I’ve come to believe that some of us — including me — aren’t very good at knowing how to be happy. I don’t mean that in the sense that happy talk and positive thinking should be able to make us happy regardless of the circumstances. I mean that some of us had so much experience with being unhappy when we were young that we were trained to be unhappy — and that being happy is an unconsciously uncomfortable thing. When I look at times in my past when I should have been happy, it rarely lasted. I believe now that I found reasons to be unhappy — and caused real problems for myself — because being comfortable and happy felt so foreign to my programming. If I’m right, this means that some of us have to do more than just change our circumstances. It means we have to learn how to accept the happiness that we unconsciously fear we don’t deserve.

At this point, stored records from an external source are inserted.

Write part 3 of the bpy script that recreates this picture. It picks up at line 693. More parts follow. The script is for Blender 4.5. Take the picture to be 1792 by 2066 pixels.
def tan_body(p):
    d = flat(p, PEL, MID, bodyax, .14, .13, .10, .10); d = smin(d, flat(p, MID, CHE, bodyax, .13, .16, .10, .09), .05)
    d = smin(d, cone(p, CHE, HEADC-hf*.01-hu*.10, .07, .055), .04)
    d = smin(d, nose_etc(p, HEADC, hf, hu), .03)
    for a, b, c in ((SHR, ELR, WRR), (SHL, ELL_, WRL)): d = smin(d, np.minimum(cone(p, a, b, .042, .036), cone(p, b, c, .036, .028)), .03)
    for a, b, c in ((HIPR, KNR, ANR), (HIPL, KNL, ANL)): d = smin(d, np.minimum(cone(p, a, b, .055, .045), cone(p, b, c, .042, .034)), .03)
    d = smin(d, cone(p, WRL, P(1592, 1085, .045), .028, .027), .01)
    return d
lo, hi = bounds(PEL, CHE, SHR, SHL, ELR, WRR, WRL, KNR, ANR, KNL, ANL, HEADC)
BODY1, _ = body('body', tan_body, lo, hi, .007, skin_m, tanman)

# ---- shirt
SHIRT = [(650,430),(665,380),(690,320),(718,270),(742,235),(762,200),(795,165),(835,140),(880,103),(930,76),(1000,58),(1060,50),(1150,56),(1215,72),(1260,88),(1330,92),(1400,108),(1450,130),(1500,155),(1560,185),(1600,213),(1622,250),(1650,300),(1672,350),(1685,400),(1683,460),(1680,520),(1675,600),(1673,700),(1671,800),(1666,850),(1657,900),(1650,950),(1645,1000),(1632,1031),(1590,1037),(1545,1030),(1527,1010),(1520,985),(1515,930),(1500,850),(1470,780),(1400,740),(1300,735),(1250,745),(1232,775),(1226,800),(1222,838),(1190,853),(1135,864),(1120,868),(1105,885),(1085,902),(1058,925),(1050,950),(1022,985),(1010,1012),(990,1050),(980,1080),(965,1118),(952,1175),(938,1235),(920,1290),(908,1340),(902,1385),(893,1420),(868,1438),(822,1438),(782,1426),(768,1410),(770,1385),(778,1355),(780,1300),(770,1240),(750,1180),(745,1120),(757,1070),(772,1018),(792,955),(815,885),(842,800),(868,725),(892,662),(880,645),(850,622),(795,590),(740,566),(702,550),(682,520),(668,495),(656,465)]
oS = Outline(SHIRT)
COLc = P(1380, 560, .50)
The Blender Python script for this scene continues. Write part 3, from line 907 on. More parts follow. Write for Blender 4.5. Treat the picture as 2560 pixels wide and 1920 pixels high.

After I wrote last night about being happy, I thought of an old song that mirrored what I was feeling. After listening to the entire album, I found it remarkable how well the emotions of that music match my own heart at this point in my life. Bob Bennett’s “Matters of the Heart” came out while I was in college. Even after all these years, it holds up really well, and you can listen to the entire album on YouTube. The specific song which matched my feelings last night was “Madness Dancing,” but I still find every song on the album to be strong with the exception of the eighth and ninth. (The song about his parents, called “1951,” is especially poignant.) In fact, the opening and closing songs paint a picture of my heart at its best now in these lines: “A light shining in this heart of darkness, A new beginning and a miracle, Day by day the integration of the concrete and the spiritual.” It’s old music that you’ve probably never heard, but it means a lot to me.